Christ among the Doctors of the Law

 

 

Tuesday, April 21, 2009

A canonical look at Saint Louis' new archbishop

Mixed feelings, of course: Bp. Robert Carlson will be sorely missed here in Michigan, but he's a terrific choice for the Archdiocese of Saint Louis. While others can better describe his work with, say, the Institute for Priestly Formation, Cursillo, or Charismatic Renewal, it's Carlson the canonist who interests me.

Carlson's licentiate thesis (written at CUA in 1979*) was entitled "The mission of the diocesan priest to preach in light of the Second Vatican Council." I've not read it, but it seems an earlier indicator of what would be an abiding interest for the future arch/bishop: helping priests become, among other things, more effective preachers in a world that desperately needs to hear Good News.

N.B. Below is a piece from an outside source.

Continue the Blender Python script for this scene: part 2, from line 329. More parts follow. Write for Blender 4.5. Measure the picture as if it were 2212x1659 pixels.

Among Carlson's canonical academic works, two caught my eye over the years: first, an address he gave at the 1982 CLSA convention entitled "Chancery issues: impediments and dispensations, validity of acts, relationships between bodies", see Canon Law Society of America Proceedings 44 (1982) 093-104, which was a solid, very practical look at three important areas of chancery practice, namely marriage dispensations, administrative acts, and consultative bodies; and second, his essay on "The rights and responsibilities of bishops: a canonical perspective", published in L. O'Donovan, ed., Cooperation between Theologians and the Ecclesiastical Magisterium: a Report of the Joint Committee of the Canon Law Society of America and The Catholic Theological Society of America (CLSA, 1982) at 31-52, written at a time when the distinctive roles of theologians and bishops needed especial clarification.

It's no secret that the Archdiocese of Saint Louis is a remarkable place in terms of bishops. Native sons (mostly by birth, some by service) now shepherd millions of souls in New York**, Philadelphia, Memphis, Knoxville, Kansas City MO and Kansas City KS, Springfield IL, Colorado Springs, Jefferson City, Belleville, Bismarck and even in Bolivia, while Abp. Raymond Burke directs Rome's supreme administrative court, the Signatura. More remotely, Saint Louis builds on an episcopal legacy founded by the missionary Rosati, the theologian Kenrick, the builder Glennon, the champion of racial equality Ritter, and the erudite Carberry, to name a few.

Abp. Carlson, I suggest, will serve that tradition admirably.


*Carlson's JCL class was small (only 13) but interesting. One classmate is now an archbishop (Schnurr in Cincinnati), another ran the CLSA for a number of years (the Franciscan Espelage), and several others are names that I recognize as having made various contributions to canonistics over the years.

**Come to think of it, Carlson might make his trip to Rome to receive his archepiscopal pallium (1983 CIC 437) at the time that Abp. Timothy Dolan goes to receives his for New York. Wouldn't a middle seat on that trans-Atlantic flight be worth scrunching-in for?